Es gibt auch die Forderung nach einer Totaleinstellung der Jagd in den Vogelschutzgebieten.

Wenn wir jetzt sagen, wir wollen eine Intensivierung, aber gleichzeitig Ruhezonen schaffen, wo sich die Gänse erholen und für ihren Rückflug nach Skandinavien und Russland vollfressen können, so ist das eben auch eine Möglichkeit, die wir wissenschaftlich erforschen wollen. Wenn Gänse weniger Energie, weniger Nahrung brauchen, ist es auch logisch, dass sie weniger Gras, Weizen und anderes Getreide wegfressen.

Deshalb kann die Intervalljagd, die eine Intensivierung in diesem Gebiet darstellt, aus unserer Sicht sogar zu einer besseren Lenkung - es geht ja um ein Gänsemanagement - und auch zu einer Minimierung der landwirtschaftlichen Schäden gerade in den Vogelschutzgebieten führen.

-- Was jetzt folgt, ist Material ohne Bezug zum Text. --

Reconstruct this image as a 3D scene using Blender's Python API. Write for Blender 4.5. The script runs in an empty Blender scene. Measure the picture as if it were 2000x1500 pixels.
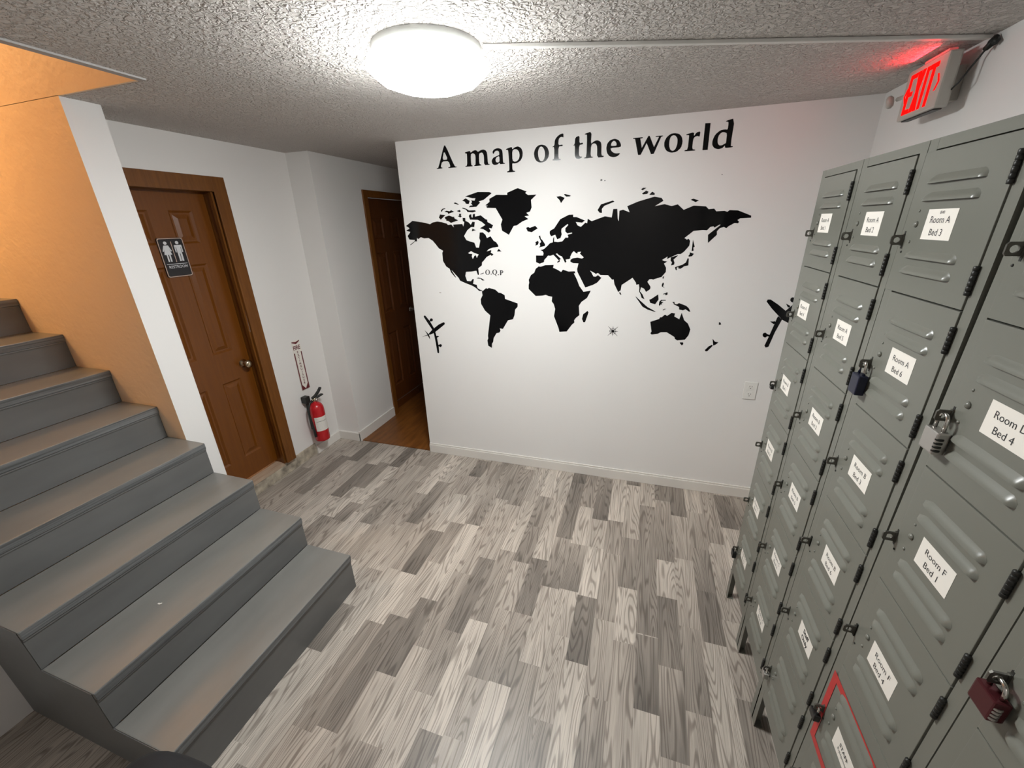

Nun zu der Frage der Zeiträume. Ich habe noch einmal im Regierungsentwurf nachgeschaut. Wir haben keine Zeiträume gestrichen. Natürlich kann das nur in der Zugvogelzeit vom 1. Oktober bis zum 30. November zur Anwendung kommen. Wir werden es auch nicht überall machen, sondern wir werden es dort machen, wo wir zusammen mit den Landkreisen und mit der Wissenschaft eine Lösung dafür finden, damit wir auf sachlicher Grundlage zu einem Kompromiss zwischen Jagd und Umweltschutz kommen und zur landwirtschaftlichen Schadensminimierung beitragen.

Darum geht es uns, und ich bitte darum, dies sachlich und so zu sehen, wie das Deutsche Jagdlexikon die Intervalljagd erklärt.